Thor Explorations is exploring for gold in Africa, with three projects; 1) its flagship Segilola project in Nigeria, which the company targets as the country's first ever large scale commercial gold mine, 2) the Douta project in Senegal with Thor holding 70% of the license with a local partner, close to both Senegal's only operational gold mine, Sabodala, and the country's largest undeveloped gold resource, the 4.4mn oz Massaawa deposit, with the option to increase this to 100%, and 3) the Central Hounde Project in Burkina Faso, of which it holds 100% after acquiring Barrick's 51% interest for 1% NSR.

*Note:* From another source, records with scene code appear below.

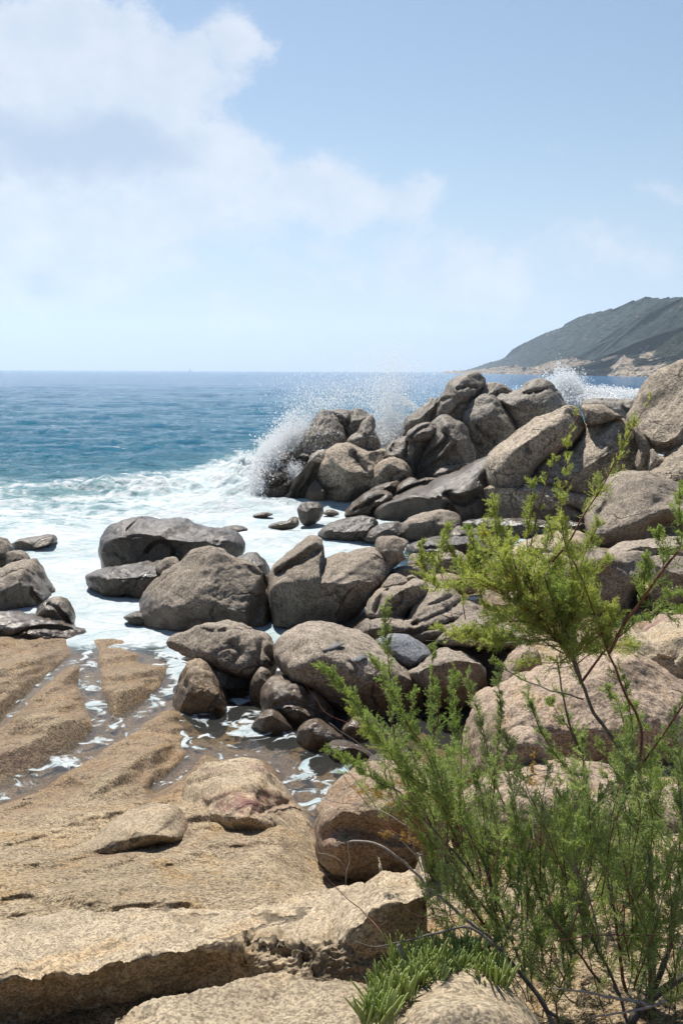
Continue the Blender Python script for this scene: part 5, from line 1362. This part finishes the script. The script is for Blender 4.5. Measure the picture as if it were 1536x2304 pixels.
# trunks and main limbs of the tall shrub
b(rt, [(1400, 2345), (1458, 2250), (1466, 2100), (1458, 1910), (1443, 1825), (1423, 1740), (1373, 1655), (1333, 1600), (1306, 1531), (1277, 1462), (1244, 1433), (1205, 1384), (1165, 1325), (1128, 1270)], (3.9, 4.2), .017, .003, B_GRY, F_YEL, .7, .08, .72, 'trunk')
b(rt, [(1380, 2380), (1418, 2300), (1458, 2252), (1508, 2215), (1560, 2180), (1640, 2080)], (3.8, 3.7), .022, .014, B_GRY, None, name='trunk')
b(rt, [(1440, 2290), (1468, 2230), (1505, 2130), (1520, 2020), (1548, 1900), (1580, 1780)], (3.9, 3.9), .015, .006, B_GRY, F_GRN, 1.0, .08, .3, 'trunk')
b(rt, [(1306, 1531), (1280, 1440), (1252, 1380), (1225, 1300), (1205, 1240)], (4.05, 4.1), .006, .002, B_GRY, F_YEL, .9, .08, .1)
b(rt, [(1205, 1384), (1196, 1310), (1192, 1249), (1204, 1176), (1217, 1126), (1230, 1074), (1250, 1022), (1277, 975), (1300, 936)], (4.1, 4.15), .004, .0012, B_RED, F_YEL, .25, .04, .2)
b(rt, [(1205, 1384), (1190, 1300), (1186, 1210), (1194, 1140), (1194, 1088)], (4.15, 4.2), .003, .0012, B_RED, F_YEL, 1.1, .065, .2)
b(rt, [(1180, 1345), (1176, 1296), (1150, 1262), (1125, 1225), (1113, 1170), (1103, 1098)], (4.15, 4.2), .0035, .0012, B_RED, F_YEL, 1.25, .075, .15)
b(rt, [(1290, 1300), (1275, 1230), (1269, 1170), (1268, 1105), (1274, 1027), (1279, 988), (1292, 930)], (4.0, 4.05), .003, .001, B_RED, F_YEL, .6, .06, .1)
b(rt, [(1170, 1350), (1205, 1303), (1244, 1261), (1277, 1222), (1318, 1150), (1352, 1098), (1378, 1046), (1396, 1009), (1425, 957), (1448, 921), (1466, 895)], (4.2, 4.1), .0055, .001, B_RED, F_YEL, .62, .07, .15)
b(rt, [(1430, 1760), (1443, 1640), (1410, 1570), (1394, 1534), (1361, 1453), (1342, 1400), (1319, 1335), (1296, 1280), (1277, 1235), (1264, 1189), (1255, 1120)], (3.9, 4.0), .007, .0015, B_RED, F_YEL, .9, .085, .35)
b(rt, [(1308, 1534), (1340, 1490), (1361, 1462), (1395, 1430), (1430, 1400)], (4.0, 3.9), .006, .002, B_RED, F_GRN, .8, .07, .5)
b(rt, [(1370, 1470), (1401, 1407), (1430, 1368), (1456, 1332), (1492, 1280), (1536, 1228), (1600, 1160)], (3.9, 3.8), .0065, .004, B_RED, F_GRN, .5, .085, .3)
b(rt, [(1450, 1345), (1448, 1300), (1452, 1268), (1450, 1255)], 3.85, .002, .001, B_RED, F_GRN, 2.2, .055, 0)
b(rt, [(1490, 1282), (1492, 1240), (1482, 1212), (1478, 1196)], 3.82, .002, .001, B_RED, F_GRN, 2.0, .055, 0)
b(rt, [(1530, 1235), (1532, 1180), (1526, 1140), (1534, 1100)], 3.8, .002, .001, B_RED, F_GRN, 2.0, .06, 0)
b(rt, [(1432, 1372), (1470, 1378), (1510, 1382), (1545, 1372)], 3.9, .002, .001, B_RED, F_GRN, 1.7, .055, 0)
b(rt, [(1475, 1310), (1505, 1330), (1545, 1340), (1580, 1330)], 3.85, .002, .001, B_RED, F_GRN, 1.7, .055, 0)
b(rt, [(1310, 1573), (1264, 1557), (1192, 1537), (1134, 1505), (1101, 1493)], (4.1, 4.3), .005, .0015, B_GRY, F_GRN, .45, .06, .2)
b(rt, [(1277, 1465), (1238, 1440), (1166, 1446), (1101, 1445), (1036, 1440), (958, 1441)], (4.1, 4.4), .0045, .001, B_GRY, F_YEL, .12, .04, .1)
b(rt, [(1240, 1436), (1200, 1422), (1150, 1420), (1090, 1432), (1030, 1425), (985, 1412)], (4.15, 4.3), .003, .001, B_RED, F_YEL, 1.9, .085, .1)
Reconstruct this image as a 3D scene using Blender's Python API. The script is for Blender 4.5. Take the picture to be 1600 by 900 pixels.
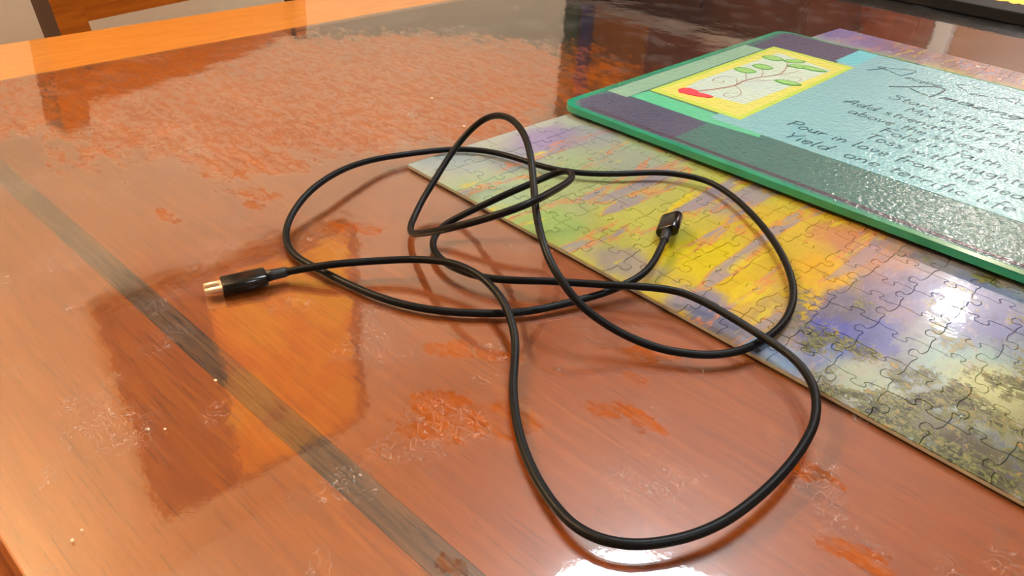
import bpy, bmesh, math, random
from mathutils import Vector, Matrix, Quaternion
from mathutils.noise import noise as pnoise
random.seed(7)
S=bpy.context.scene
for o in list(bpy.data.objects): bpy.data.objects.remove(o)
# ------------------------------------------------------------------ camera
# world frame: origin at the near left corner of the puzzle, +X along its front
# edge, +Y along its left edge, z = 0 on the clear table cover.  Metres.
cam=bpy.data.objects.new('camera',bpy.data.cameras.new('camera'))
S.collection.objects.link(cam); S.camera=cam
cam.location=(0.288587,-0.219218,0.167327); cam.rotation_euler=(0.981815,-0.060787,0.796604)
cam.data.sensor_width=36; cam.data.lens=1160.69/1600*36; cam.data.clip_start=.01
# ------------------------------------------------------------------ world and lamps
W=bpy.data.worlds.new('world'); S.world=W; W.use_nodes=True
W.node_tree.nodes['Background'].inputs[0].default_value=(1,.9,.78,1)
W.node_tree.nodes['Background'].inputs[1].default_value=.35
S.view_settings.view_transform='Standard'; S.view_settings.look='None'
S.view_settings.exposure=0.56; S.view_settings.gamma=1; S.view_settings.use_curve_mapping=False
LAMPS=[ # x, y, z of the glowing glass, radius, emission, colour
 ('ceiling_lamp',(-.13,.80,1.56),.30,21,(.80,.93,1)),
 ('pendant_lamp',(-.14,2.72,1.38),.038,520,(1,.96,.92)),
 ('ceiling_lamp',(1.25,.05,1.60),.13,50,(.82,.93,1)),
 ('added_wall_light',(-1.02,-.72,1.36),.09,145,(1,.74,.45)),  # added out of view to brighten and warm the upper left wall
]
# ------------------------------------------------------------------ helpers
COL=S.collection
TH_T=.0582; TH_G=.0373
def rot2(x,y,a): return (x*math.cos(a)-y*math.sin(a), x*math.sin(a)+y*math.cos(a))
def link(name,me,parent=None):
    o=bpy.data.objects.new(name,me); COL.objects.link(o)
    if parent: o.parent=parent
    return o
def obj(name,bm,mat,parent=None,smooth=False):
    me=bpy.data.meshes.new(name); bm.to_mesh(me); bm.free()
    for m in (mat if isinstance(mat,(list,tuple)) else [mat]): me.materials.append(m)
    if smooth:
        for p in me.polygons: p.use_smooth=True
    return link(name,me,parent)
def empty(name,loc=(0,0,0),rz=0,parent=None):
    o=bpy.data.objects.new(name,None); COL.objects.link(o); o.location=loc; o.rotation_euler=(0,0,rz)
    o.empty_display_size=.02
    if parent: o.parent=parent
    return o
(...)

Thor's flagship Segilola Project reached first gold pour in July 2021, and the ramp up of its mine continues, with construction 95% complete. The project is estimated to have 518k oz Au of Probable open pit Reserves, and 532k oz Au in Indicated and 3k oz Au in Inferred open pit resources, and 76k oz Au Indicated and and 65k oz Au in potential underground resources (Figure 14). A Reserve Study for the mine estimates 85k oz Au in production over years 1-5 of a six year mine life, and a very low-cost mine, with initial capex of US$92mn and an AISC of US$685/oz, for a post-tax NPV of US$311mn, for an IRR of 85% (Figure 15). The company will also continue exploration near the mine, with seven targets identified this year.
The progress on the Segilola mine has led to a 94% increase in Thor's share price, and among the mid-tier TSXV-listed gold juniors, is second only to Labrador Gold, up 153% (Figure 16). It now has the largest market cap of these comparables, at US$218mn, with most of the group seeing significant share price declines this year. The gains have meant that it now has the lowest upside to its target price of the group, although this is still reasonably high, at 49%, and its Price/Book ratio is near the median of the group, at 3.2x.